Sunday, February 21, 2010

Prospect - How slums can save the planet

Sixty million people in the developing world are leaving the countryside every year. The squatter cities that have emerged can teach us much about future urban living.

Urban density allows half of humanity to live on 2.8 per cent of the land. Demographers expect developing countries to stabilise at 80 per cent urban, as nearly all developed countries have. On that basis, 80 per cent of humanity may live on 3 per cent of the land by 2050. Consider just the infrastructure efficiencies. According to a 2004 UN report: “The concentration of population and enterprises in urban areas greatly reduces the unit cost of piped water, sewers, drains, roads, electricity, garbage collection, transport, health care, and schools.” In the developed world, cities are green because they cut energy use; in the developing world, their greenness lies in how they take the pressure off rural waste.
The Last Forest (2007), a book by Mark London and Brian Kelly on the crisis in the Amazon rainforest, suggests that the nationally subsidised city of Manaus in northern Brazil “answers the question” of how to stop deforestation: give people decent jobs.

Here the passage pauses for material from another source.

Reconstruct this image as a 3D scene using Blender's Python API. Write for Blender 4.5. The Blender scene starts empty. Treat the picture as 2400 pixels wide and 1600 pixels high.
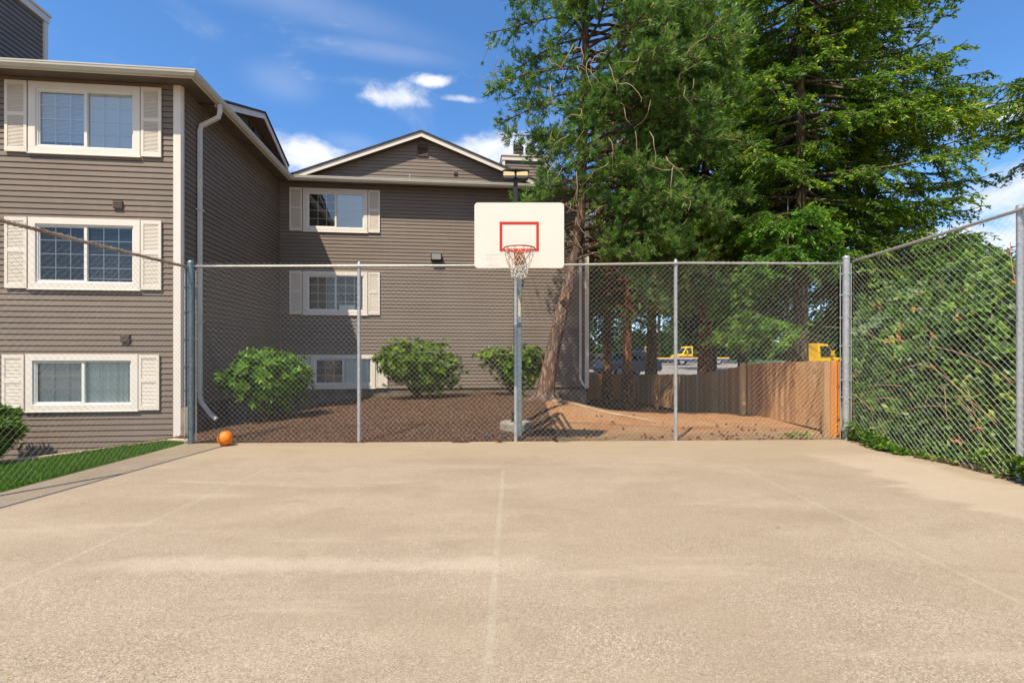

Then they can afford houses, and gain security. One hundred thousand people who would otherwise be deforesting the jungle around Manaus are now prospering in town making such things as mobile phones and televisions.
The point is clear: environmentalists have yet to seize the opportunity offered by urbanisation. Two major campaigns should be mounted: one to protect the newly-emptied countryside, the other to green the hell out of the growing cities.